Motor de crédito bem azeitado
O especialista em varejo Alberto Serrentino, sócio da consultoria Varese Retail, diz que, por ser muito difícil, caro e complexo penetrar nessa região, as grandes empresas do setor deixam para depois. “Com isso, a Bemol vai se adensando”, diz Serrentino. Mas, mais do que ocupar espaço, o consultor afirma que a empresa tem o domínio do cliente, principalmente do crédito.
A rede atua nos mesmos moldes das Casas Bahia oferecendo crédito para a compra de produtos e também empréstimos para mais de 2,5 milhões de pessoas cadastradas de um total de 8 milhões de pessoas na região. “Toda casa tem uma pessoa que tem um cartão Bemol e que tenhamos algum histórico de crédito. A grande vantagem é que a gente já pegou tombo de todo mundo que tinha que pegar tombo”, diz Minev.

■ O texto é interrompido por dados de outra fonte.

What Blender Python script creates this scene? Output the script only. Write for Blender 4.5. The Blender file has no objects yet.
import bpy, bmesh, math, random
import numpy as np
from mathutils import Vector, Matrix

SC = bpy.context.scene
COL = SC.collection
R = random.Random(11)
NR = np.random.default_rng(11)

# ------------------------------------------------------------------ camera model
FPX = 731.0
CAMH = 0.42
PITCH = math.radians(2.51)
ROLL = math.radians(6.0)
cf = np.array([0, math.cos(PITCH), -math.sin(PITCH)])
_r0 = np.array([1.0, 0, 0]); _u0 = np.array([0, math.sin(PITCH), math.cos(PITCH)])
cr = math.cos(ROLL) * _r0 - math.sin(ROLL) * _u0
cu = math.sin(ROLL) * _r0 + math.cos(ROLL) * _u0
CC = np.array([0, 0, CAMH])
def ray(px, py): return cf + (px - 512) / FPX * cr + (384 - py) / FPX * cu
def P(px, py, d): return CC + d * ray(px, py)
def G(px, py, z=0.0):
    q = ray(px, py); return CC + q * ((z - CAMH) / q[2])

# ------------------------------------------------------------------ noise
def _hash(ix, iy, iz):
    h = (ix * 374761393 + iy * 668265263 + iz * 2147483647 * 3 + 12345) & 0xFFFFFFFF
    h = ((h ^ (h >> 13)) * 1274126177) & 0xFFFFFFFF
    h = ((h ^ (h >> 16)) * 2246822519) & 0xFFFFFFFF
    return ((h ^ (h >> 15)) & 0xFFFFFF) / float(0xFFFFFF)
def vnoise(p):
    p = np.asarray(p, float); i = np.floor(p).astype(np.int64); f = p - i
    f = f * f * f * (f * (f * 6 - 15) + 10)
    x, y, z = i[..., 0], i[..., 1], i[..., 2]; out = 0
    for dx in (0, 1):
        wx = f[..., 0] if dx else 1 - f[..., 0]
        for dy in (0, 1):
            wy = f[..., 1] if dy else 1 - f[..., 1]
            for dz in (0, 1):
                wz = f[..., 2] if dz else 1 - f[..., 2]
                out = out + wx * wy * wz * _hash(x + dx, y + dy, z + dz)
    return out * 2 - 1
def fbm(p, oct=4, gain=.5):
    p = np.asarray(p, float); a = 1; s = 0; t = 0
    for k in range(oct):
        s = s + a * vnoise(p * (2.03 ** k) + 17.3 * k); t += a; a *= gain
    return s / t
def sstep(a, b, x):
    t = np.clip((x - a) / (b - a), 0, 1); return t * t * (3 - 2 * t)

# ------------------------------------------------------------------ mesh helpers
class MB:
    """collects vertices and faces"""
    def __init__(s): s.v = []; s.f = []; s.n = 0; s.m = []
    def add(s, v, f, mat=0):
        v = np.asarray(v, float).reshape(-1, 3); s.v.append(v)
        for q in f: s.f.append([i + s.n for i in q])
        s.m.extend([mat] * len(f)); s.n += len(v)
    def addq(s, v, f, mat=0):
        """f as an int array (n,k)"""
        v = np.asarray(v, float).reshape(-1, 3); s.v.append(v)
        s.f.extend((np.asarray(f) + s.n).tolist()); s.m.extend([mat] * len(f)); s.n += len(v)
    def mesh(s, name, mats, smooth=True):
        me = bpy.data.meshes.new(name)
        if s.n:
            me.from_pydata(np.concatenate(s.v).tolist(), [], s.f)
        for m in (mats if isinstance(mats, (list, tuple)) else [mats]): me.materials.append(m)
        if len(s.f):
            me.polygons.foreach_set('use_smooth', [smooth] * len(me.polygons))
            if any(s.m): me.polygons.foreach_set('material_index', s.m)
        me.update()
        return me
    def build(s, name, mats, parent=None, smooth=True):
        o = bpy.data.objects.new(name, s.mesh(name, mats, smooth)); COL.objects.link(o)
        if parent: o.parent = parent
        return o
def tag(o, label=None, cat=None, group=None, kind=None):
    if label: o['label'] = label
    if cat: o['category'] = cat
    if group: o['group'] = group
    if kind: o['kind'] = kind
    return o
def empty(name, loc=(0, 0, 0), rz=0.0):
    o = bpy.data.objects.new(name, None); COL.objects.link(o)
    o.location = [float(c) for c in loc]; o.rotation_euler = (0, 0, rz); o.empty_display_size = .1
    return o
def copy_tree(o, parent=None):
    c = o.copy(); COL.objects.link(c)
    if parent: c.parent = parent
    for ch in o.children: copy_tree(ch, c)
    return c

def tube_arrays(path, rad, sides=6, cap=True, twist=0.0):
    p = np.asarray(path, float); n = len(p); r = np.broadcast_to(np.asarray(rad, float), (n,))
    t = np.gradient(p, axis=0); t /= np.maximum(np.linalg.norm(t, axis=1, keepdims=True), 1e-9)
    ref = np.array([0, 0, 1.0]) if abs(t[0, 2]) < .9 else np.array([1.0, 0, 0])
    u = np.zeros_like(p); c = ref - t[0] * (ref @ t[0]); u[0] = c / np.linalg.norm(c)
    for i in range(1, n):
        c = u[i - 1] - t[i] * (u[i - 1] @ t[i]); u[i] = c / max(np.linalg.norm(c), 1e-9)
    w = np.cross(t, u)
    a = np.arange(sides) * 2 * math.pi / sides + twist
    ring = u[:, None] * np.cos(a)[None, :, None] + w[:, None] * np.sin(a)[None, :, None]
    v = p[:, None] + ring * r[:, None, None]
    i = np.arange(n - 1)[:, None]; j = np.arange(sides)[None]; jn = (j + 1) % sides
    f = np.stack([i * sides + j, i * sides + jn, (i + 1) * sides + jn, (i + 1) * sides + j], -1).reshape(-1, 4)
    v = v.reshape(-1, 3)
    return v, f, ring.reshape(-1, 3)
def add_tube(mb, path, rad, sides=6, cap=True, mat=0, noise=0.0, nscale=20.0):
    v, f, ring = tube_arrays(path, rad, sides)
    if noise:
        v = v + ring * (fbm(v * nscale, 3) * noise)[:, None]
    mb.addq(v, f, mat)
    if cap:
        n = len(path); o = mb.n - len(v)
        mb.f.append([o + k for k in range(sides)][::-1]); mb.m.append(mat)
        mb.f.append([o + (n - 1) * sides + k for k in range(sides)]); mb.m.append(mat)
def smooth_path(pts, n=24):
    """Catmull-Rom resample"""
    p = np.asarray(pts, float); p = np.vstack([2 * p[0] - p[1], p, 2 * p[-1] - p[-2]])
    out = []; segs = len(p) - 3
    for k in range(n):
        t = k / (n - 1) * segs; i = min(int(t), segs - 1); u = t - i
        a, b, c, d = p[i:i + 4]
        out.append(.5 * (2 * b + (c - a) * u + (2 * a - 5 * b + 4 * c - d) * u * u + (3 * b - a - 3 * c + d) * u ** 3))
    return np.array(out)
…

A carteira de crédito da companhia é de R$ 600 milhões, tudo recurso próprio, e o conhecimento do cliente vem de duas formas. O primeiro é por meio de um big data que ajuda na precificação de risco. O segundo é pelo tato. Quando decide entrar em uma nova cidade, a companhia faz um exercício de risco.
“Damos R$ 100,00 de limite de crédito para milhares de pessoas na cidade. Dá para esse cliente comprar um liquidificador e dá para eu descobrir se ele é um bom pagador. É o customer acquisition cost. Se ele me der um tombo em R$ 100,00, não vai me fazer falta e eu consegui uma informação bem relevante”, afirma Minev.
A Bemol acabou de entrar em Autazes e concedeu cartão para 5 mil pessoas. Ali, a inadimplência absoluta foi de cerca de 30%. Isso quer dizer que 1,5 mil deixaram de pagar. “Mas, em termos relativos, foi pouco. Porque o cara que deixa de me pagar me dá um tombo de R$ 100 no máximo.”
O executivo explica que o cliente que continua pagando acaba comprando até R$ 10 mil porque a rede vai aumentando o limite de crédito ao longo do tempo. “Então, esses 30% acabam se tornando 5% do volume de vendas e aí se tornam um risco tolerável. Temos que inventar estratégia aqui. Os modelos tradicionais não penetraram.”
Os modelos de loja também fogem do tradicional. Em cidades com mais de 90 mil habitantes, são erguidas lojas com 2,5 mil metros quadrados e em cidades pequenas, com entre 30 mil e 50 mil habitantes, a Bemol está erguendo farmácias com minilojas ou, em último caso, com postos de atendimento do e-commerce.
“Esse é um daqueles casos que eu chamo de os tesouros escondidos do varejo brasileiro. O Brasil tem essa coisa incrível de empresas regionais, extremamente competitivas, saudáveis, lucrativas, bem-posicionadas e com uma relação muito forte e próxima dos clientes”, diz Serrentino.